I wouldn’t have had these four brown-eyed children who drive me crazy in love every day and wake me in bed at 5:30 a.m. with knock-knock jokes. I wouldn’t have learned how to ride a tractor and bale hay on a hazy, summer afternoon. I wouldn’t have learned how to pull up and anchor a speedboat onto a houseboat (albeit not very well though). It means I probably never would have held a gun or learned to shoot one, nor would I have realized what an excellent shot I am at hitting a bull’s-eye from 100 yards away.
It means I wouldn’t have met the close friends I have here who join me every month for Monday night martinis after our kids go to bed. It’s hard to think about a life without those friendships and the laughter we share. How could I ever have been happy without them?
Sometimes the chances at a dream can just pass you by. I accept that now. I can’t uproot four kids from everything they know here in Kentucky to plunk them down in Chicago or Atlanta. It would be about as likely as Channing Tatum knocking on my door tomorrow to whisk me away to L.A. (but hey, a girl can still dream, right?)
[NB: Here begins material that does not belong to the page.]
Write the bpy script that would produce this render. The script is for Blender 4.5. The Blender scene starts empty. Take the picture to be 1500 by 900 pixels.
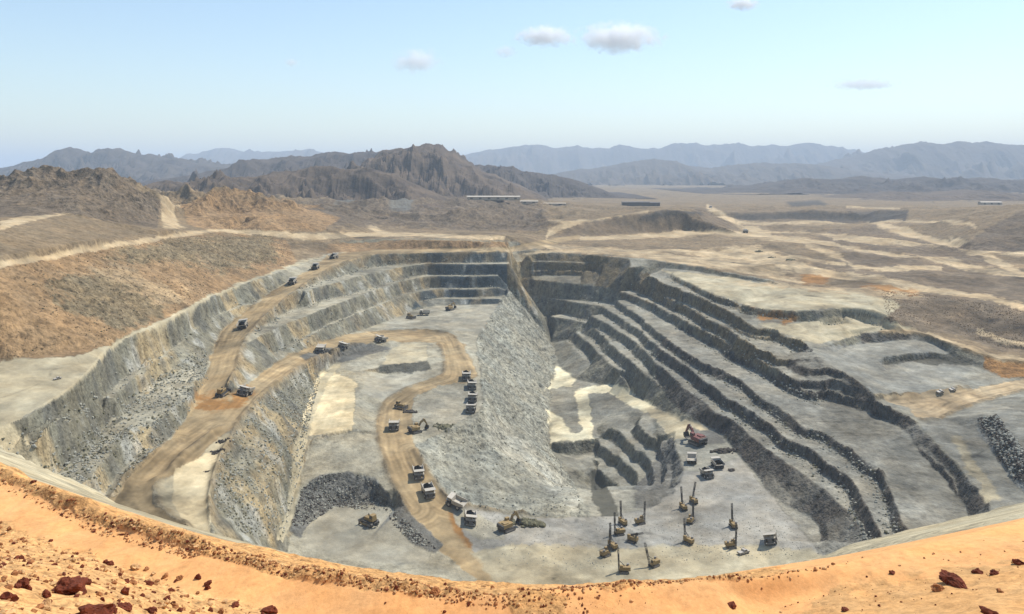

So I have spent a good chunk of the last decade pondering the what ifs— reassuring myself and rationalizing the choices I made. Despite the fact I don’t live in a high-rise or get paid to write about celebrities or take my laptop to Central Park to muse, my job here is just as important. Maybe even more important.
My priorities now are my children and making sure they grow up to be decent human beings. I read them books and tell them stories and listen to their (never-ending) ones. I taxi them to and from swim lessons and gymnastics, knowing these things make them happy. I keep myself just content enough by watching my twins (from outside the barn) take horseback lessons. I jot funny things down for them to read someday when I’m gone, because I don’t know if they’ll know who I really was outside all the yelling and nagging for them to clean up or to get along. The reward for all this won’t be in a plaque on the wall or recognition at some fancy dinner—but I hope in the smiles of four happy kids who will be four amazing adults someday.
My son said his dream is to be a football player. He wants to be the next Tom Brady or Peyton Manning. I keep telling him he’ll have to work hard, but he shouldn’t ever give up if that’s what he wants. In my head, I know what he’s chasing could be an impossible dream, but it’s my job to tell him it’s attainable. I hope to the heavens above that he can do it.
Because, you see, that’s when he’s going to buy his momma a penthouse apartment in New York, where she’s going to write books about a little girl and her horse.